Adakah Harapan di Tengah Badai?
Apakah ini berarti kita harus menyerah pada nasib, menyaksikan demokrasi kita terkoyak-koyak oleh tangan-tangan yang tidak terlihat atau disengaja? Tentu tidak. Meski jurang itu dalam, jembatan masih bisa dibangun, meski sulit.
Pendidikan kritis, bukan sekadar hafalan, adalah kunci untuk membongkar narasi palsu dan membangun kemampuan berpikir independen. Peran media yang bertanggung jawab, yang mengedepankan fakta dan nuansa, sangat krusial. Namun, yang terpenting adalah perubahan di level individu dan komunitas.
Mari kita mulai dengan menantang diri sendiri untuk keluar dari gelembung gema kita. Berbicara, bukan berteriak. Mendengarkan, bukan menunggu giliran untuk menyerang. Mencari kesamaan, bukan hanya perbedaan. Mengakui kemanusiaan di balik setiap label politik. Setiap percakapan tatap muka, setiap upaya untuk memahami sudut pandang yang berbeda, sekecil apa pun, adalah bata yang diletakkan untuk membangun kembali jembatan.

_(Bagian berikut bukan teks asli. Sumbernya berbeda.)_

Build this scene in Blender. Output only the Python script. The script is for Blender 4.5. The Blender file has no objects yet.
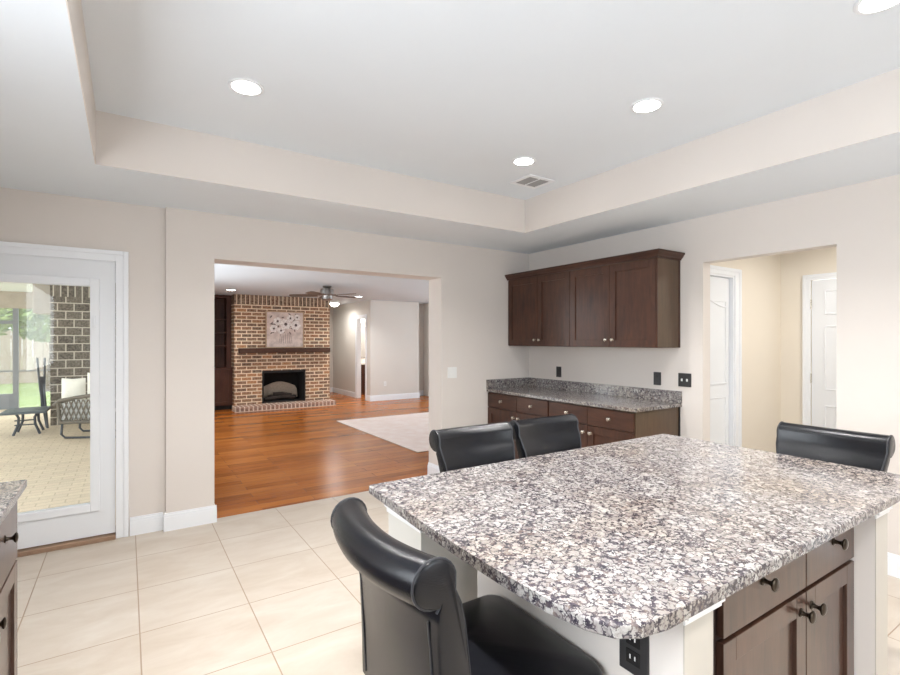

Bukan jalan yang mudah, dan godaan untuk tetap berada dalam zona nyaman kelompok kita sendiri sangat kuat. Namun, taruhannya adalah masa depan. Polarisasi politik memang mengancam demokrasi, tetapi ia tidak akan menang jika kita semua memutuskan untuk tidak memberinya panggung. Pilihan ada di tangan kita: membiarkan bisikan perpecahan mengoyak jantung demokrasi, atau bersatu padu, menggemakan kembali melodi toleransi dan persatuan.